Dentre os acadêmicos que prezam pela defesa de Casa Grande & Senzala está José Nivaldo Júnior, membro da Academia Pernambucana de Letras (APL). “Sua obra é uma galáxia, não para de crescer, Gilberto Freyre é cósmico. Este livro foi escrito em meio à uma guerra intelectual no contexto da ascensão do nazismo. Gilberto Freyre não escreveu para doutrinar, mas sim para proliferar”, acredita. “O livro foi escândalo na época, houve queima de exemplares, foi muito polêmico nos ciclos conservadores.”
O escritor e jornalista Mário Hélio, especialista do pensamento freyriano, lembra que foi o sociólogo quem organizou o primeiro Congresso Afro-Brasileiro, que aconteceu no Recife, em 1934. “Foi o primeiro autor a defender os negros na sociologia brasileira. Há pioneirismo de todo tipo em seus escritos, trata-se, sem dúvidas, de um grande autor. Querer reduzir sua obra empobrece a leitura.”

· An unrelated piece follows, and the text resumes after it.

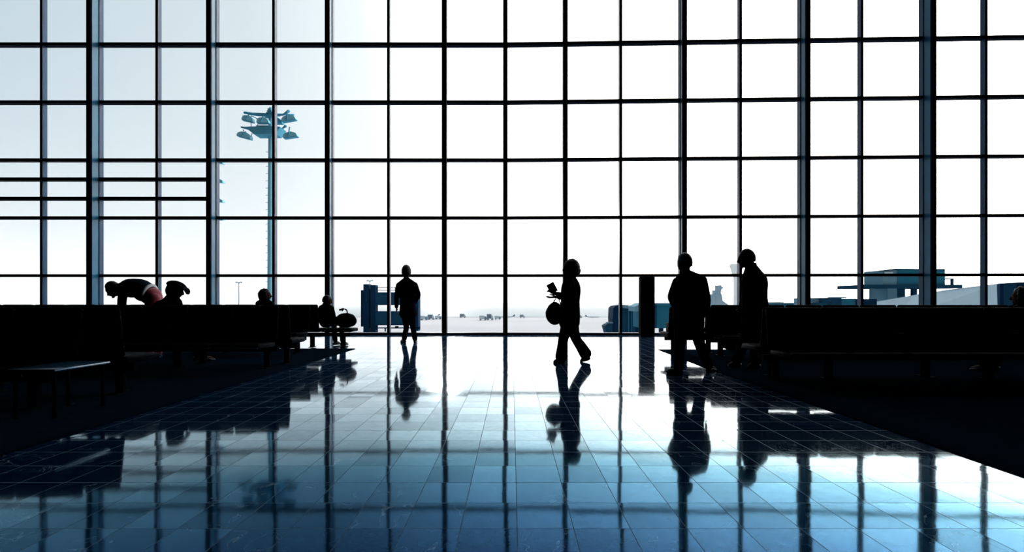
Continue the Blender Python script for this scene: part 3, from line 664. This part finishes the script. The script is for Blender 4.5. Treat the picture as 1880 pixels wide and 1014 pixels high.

As críticas a Casa Grande & Senzala foram surgindo quando Freyre ainda estava vivo. Em entrevista concedida à jornalista pernambucana Lêda Rivas, em 15 de março de 1980, ele respondeu sobre esses questionamentos, quase 50 anos após ter publicado o livro. “Democracia política é relativa (…). Sempre foi relativa, nunca foi absoluta (...) O Brasil é o país onde há uma maior aproximação à democracia racial, quer seja no presente ou no passado humano. Eu acho que o brasileiro pode, tranquilamente, ufanar-se de chegar a este ponto.(...) Quando fala em democracia racial, você tem que considerar que o problema de classe se mistura tanto ao problema de raça, ao problema de cultura, ao problema de educação. (...) Mas é um país de democracia racial perfeita, pura? Não, de modo algum.”